For years, the Fort had very few lobster roll options outside of the yearly Lobsterama offering at Lucile’s Stateside Bistro (4700 Camp Bowie Blvd.), and even that is available for only a few weeks of the year. Lucile’s is a decent, if conventional version. Served on a toasted split-top bun, the meat is tossed in a mayonnaise dressing with a subtle hint of lemon.
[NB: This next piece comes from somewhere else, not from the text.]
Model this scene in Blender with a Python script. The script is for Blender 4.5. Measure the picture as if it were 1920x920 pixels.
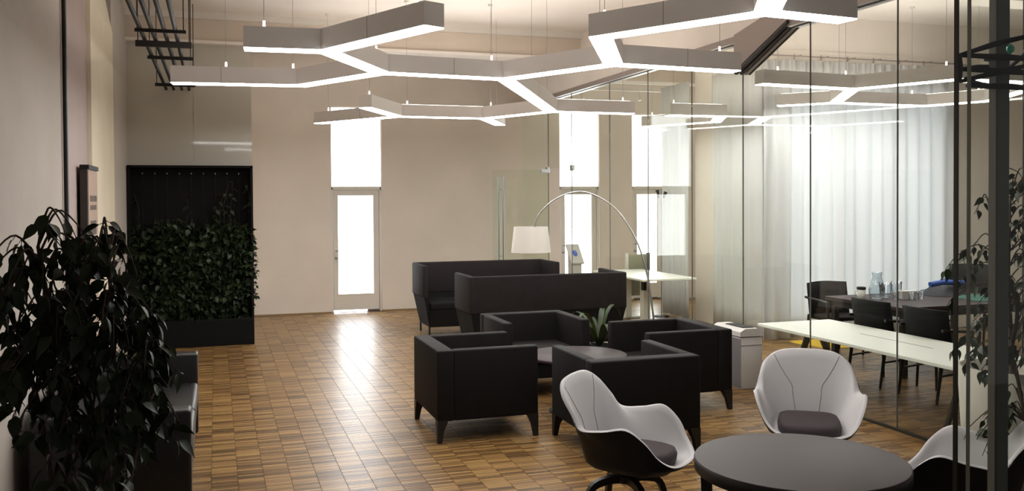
import bpy, bmesh, math, random
from mathutils import Vector, Matrix
R = random.Random(7)
PI = math.pi
for o in list(bpy.data.objects): bpy.data.objects.remove(o)
S = bpy.context.scene
C = S.collection

# ------------------------------------------------------------------ camera
cam = bpy.data.cameras.new('camera'); co = bpy.data.objects.new('camera', cam); C.objects.link(co)
yaw, pit, rol = 0.31313, 0.0185, -0.00571
cr = Vector((math.cos(yaw), -math.sin(yaw), 0)); cf0 = Vector((math.sin(yaw), math.cos(yaw), 0))
cf = cf0*math.cos(pit) - Vector((0, 0, 1))*math.sin(pit); cu = cr.cross(cf)
r2 = cr*math.cos(rol) + cu*math.sin(rol); u2 = -cr*math.sin(rol) + cu*math.cos(rol)
m = Matrix((r2, u2, -cf)).transposed().to_4x4(); m.translation = Vector((0, 0, 1.85))
co.matrix_world = m
cam.sensor_fit = 'HORIZONTAL'; cam.sensor_width = 36; cam.lens = 36*1716/1920
cam.shift_y = (405-460)/1920
cam.clip_start = .05; cam.clip_end = 200
S.camera = co

# ------------------------------------------------------------------ world, exposure
w = bpy.data.worlds.new('world'); S.world = w; w.use_nodes = True
w.node_tree.nodes['Background'].inputs[0].default_value = (1, .96, .92, 1)
w.node_tree.nodes['Background'].inputs[1].default_value = .07
S.view_settings.view_transform = 'Standard'; S.view_settings.look = 'None'
S.view_settings.gamma = 1; S.view_settings.use_curve_mapping = False
S.view_settings.exposure = 1.42
LAMP_DOWN, UP_FILL, DAY = 8.6, 6.4, 3.2

# ------------------------------------------------------------------ materials
def nt(name):
    m = bpy.data.materials.new(name); m.use_nodes = True
    return m, m.node_tree, m.node_tree.nodes['Principled BSDF']
def mat(name, col, rough=.6, metal=0, noise=0, scale=8, bump=0, bscale=60, spec=.5, coat=0, sheen=0, stretch=None):
    m, t, b = nt(name)
    b.inputs['Base Color'].default_value = (*col, 1); b.inputs['Roughness'].default_value = rough
    b.inputs['Metallic'].default_value = metal; b.inputs['Specular IOR Level'].default_value = spec
    b.inputs['Coat Weight'].default_value = coat; b.inputs['Coat Roughness'].default_value = .05
    b.inputs['Sheen Weight'].default_value = sheen
    tc = t.nodes.new('ShaderNodeTexCoord')
    if noise:
        n = t.nodes.new('ShaderNodeTexNoise'); n.inputs['Scale'].default_value = scale; n.inputs['Detail'].default_value = 6
        t.links.new(tc.outputs['Object'], n.inputs['Vector'])
        r = t.nodes.new('ShaderNodeMapRange'); r.inputs[1].default_value = .3; r.inputs[2].default_value = .7
        r.inputs[3].default_value = 1-noise; r.inputs[4].default_value = 1+noise
        t.links.new(n.outputs[0], r.inputs[0])
        v = t.nodes.new('ShaderNodeVectorMath'); v.operation = 'SCALE'; v.inputs[0].default_value = col
        t.links.new(r.outputs[0], v.inputs['Scale']); t.links.new(v.outputs[0], b.inputs['Base Color'])
    if bump:
        n = t.nodes.new('ShaderNodeTexNoise'); n.inputs['Scale'].default_value = bscale; n.inputs['Detail'].default_value = 5
        t.links.new(tc.outputs['Object'], n.inputs['Vector'])
        bp = t.nodes.new('ShaderNodeBump'); bp.inputs['Strength'].default_value = bump; bp.inputs['Distance'].default_value = .01
        t.links.new(n.outputs[0], bp.inputs['Height']); t.links.new(bp.outputs[0], b.inputs['Normal'])
    return m
def emit(name, col, s):
    m = bpy.data.materials.new(name); m.use_nodes = True; t = m.node_tree; t.nodes.clear()
    e = t.nodes.new('ShaderNodeEmission'); e.inputs[0].default_value = (*col, 1); e.inputs[1].default_value = s
    o = t.nodes.new('ShaderNodeOutputMaterial'); t.links.new(e.outputs[0], o.inputs[0]); return m
def glassmat(name, tint, refl=1.0, rough=0.0):
    m = bpy.data.materials.new(name); m.use_nodes = True; t = m.node_tree; t.nodes.clear()
    a = t.nodes.new('ShaderNodeBsdfTransparent'); a.inputs[0].default_value = (*tint, 1)
    g = t.nodes.new('ShaderNodeBsdfGlossy'); g.inputs['Roughness'].default_value = rough
    f = t.nodes.new('ShaderNodeFresnel'); f.inputs[0].default_value = 1.45
    ge = t.nodes.new('ShaderNodeNewGeometry'); io = t.nodes.new('ShaderNodeMapRange'); io.inputs[3].default_value = 1.45; io.inputs[4].default_value = 1/1.45
    t.links.new(ge.outputs['Backfacing'], io.inputs[0]); t.links.new(io.outputs[0], f.inputs[0])
    k = t.nodes.new('ShaderNodeMath'); k.operation = 'MULTIPLY'; k.inputs[1].default_value = refl
    x = t.nodes.new('ShaderNodeMixShader'); o = t.nodes.new('ShaderNodeOutputMaterial')
    t.links.new(f.outputs[0], k.inputs[0]); t.links.new(k.outputs[0], x.inputs[0])
    t.links.new(a.outputs[0], x.inputs[1]); t.links.new(g.outputs[0], x.inputs[2]); t.links.new(x.outputs[0], o.inputs[0])
    return m

M = {}
M['wall'] = mat('plaster', (.78, .71, .64), .85, noise=.04, scale=1.5, bump=.15, bscale=25)
M['wallgrey'] = mat('grey_plaster', (.47, .425, .385), .85, noise=.05, scale=2, bump=.3, bscale=18)
M['walldim'] = mat('mauve_plaster', (.44, .36, .34), .85, noise=.05, scale=2)
M['pillar'] = mat('cream_plaster', (.74, .67, .53), .85, noise=.04, scale=2)
M['ceil'] = mat('ceiling_paint', (.82, .76, .70), .9, noise=.03, scale=2)
M['beam'] = mat('beam_paint', (.66, .57, .48), .9, noise=.04, scale=2)
M['lacquer'] = mat('glossy_panel', (.50, .475, .41), .35, coat=1, spec=.5)
M['white'] = mat('white_paint', (.72, .68, .62), .5)
M['lampbody'] = mat('lamp_housing', (.80, .77, .75), .5)
M['lampdown'] = emit('lamp_diffuser', (1, .985, .96), LAMP_DOWN)
M['upfill'] = emit('added_ceiling_fill', (1, .93, .86), UP_FILL)  # added upward glow that brightens the ceiling, not a seen lamp part
M['day'] = emit('frosted_daylight', (.95, .98, 1.0), DAY)
M['daysoft'] = emit('window_daylight', (.93, .97, 1.0), 1.5)
M['black'] = mat('black_fabric', (.0045, .0042, .0042), .85, noise=.2, scale=20, bump=.15, bscale=300, spec=.25)
M['brown'] = mat('brown_black_fabric', (.0075, .0056, .0059), .72, noise=.12, scale=10, bump=.12, bscale=300, spec=.22)
M['upper'] = mat('mauve_brown_fabric', (.0165, .0125, .0130), .8, noise=.12, scale=10, bump=.15, bscale=250, spec=.25)
M['leather'] = mat('black_leather', (.005, .0047, .005), .4, noise=.1, scale=8, bump=.1, bscale=90, spec=.5)
M['blackwood'] = mat('black_wood', (.009, .0085, .008), .45)
M['tabletop'] = mat('brown_laminate', (.040, .027, .028), .52, noise=.06, scale=4, spec=.28)
M['chairwhite'] = mat('light_grey_upholstery', (.50, .485, .49), .75, noise=.03, scale=6, bump=.1, bscale=300)
M['pad'] = mat('plum_seat_pad', (.034, .024, .026), .85, bump=.15, bscale=300)
M['shell'] = mat('black_shell', (.010, .0095, .009), .6)
M['seam'] = mat('seam_thread', (.16, .15, .155), .9)
M['steel'] = mat('brushed_steel', (.42, .42, .42), .3, metal=1)
M['darksteel'] = mat('dark_painted_steel', (.012, .0105, .010), .6, spec=.3)
M['post'] = mat('grey_painted_post', (.085, .092, .092), .45)
M['postlight'] = mat('light_grey_flange', (.24, .24, .22), .45)
M['rail'] = mat('track_metal', (.33, .275, .25), .4, metal=.3)
M['raildark'] = mat('track_channel', (.035, .028, .025), .5)
M['plastic'] = mat('white_plastic', (.62, .60, .575), .4)
M['tablewhite'] = mat('white_laminate', (.86, .86, .80), .35)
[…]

Recently a few more places have added the dish to their menus, but no one is confusing Fort Worth with a northeastern fishing town. The newest addition to the local lobster roll call is East Hampton Sandwich Co. (1605 S. University Dr.), a representative of the latest Dallas-based mini-chain to make the move to the clean end of I-30. The name suggests a yacht house vibe, a place where Thurston Howell III might pop in for a three-martini lunch. Actually it looks more like a laid-back, sparsely decorated beach house.
Though East Hampton’s roll ($16.48) has been ballyhooed by East I-30 food critics, I found it lacking. The knuckle-and-claw-meat sandwich, served on a toasted split-top bun drenched in butter, lacked flavor and didn’t have enough meat to justify its steep price. It desperately needed some salt and a touch of mayo to cut through the meat’s dryness. The just-out-of-the-freezer taste brought it down to middle-school-cafeteria-level cuisine.
My favorite local incarnation came from the kitchen of Waters Bonnell’s Coa stal Cuisine (2901 Crockett St.). The sweetness of the delicate meat ($16) — a mix of tail and claw — wasn’t drowned out by its dressing. It was served with the faintest gloss of drawn butter, plus purple onions and a coating of mayo so light it was almost invisible. The overstuffed bun looked like a crustacean Jiffy Pop bag.
I have mixed feelings about the roll ($19.95) at Daddy Jack’s (353 Throckmorton St.). The unpretentious downtown seafood joint (also a Dallas import) packs its sandwich with a bulldozer load of insanely fresh, tender meat. But on my recent visit, the lobster didn’t seem to have any kind of dressing. It wasn’t dry, but it would have benefited from some drawn butter or a dollop of mayo. Plus the bun wasn’t toasted, which made it kind of mushy and hard to eat. Overall it was a little too simple for my taste.
Nothing has quite lived up to that first experience –– isn’t it always so? But at least our landlocked city is starting to get some decent options. Lobster rolls here may never reach the quality level of that shack in Maine. But, hey, I bet you can’t get a good plate of barbecue or a decent taco up there to save your life. We still win.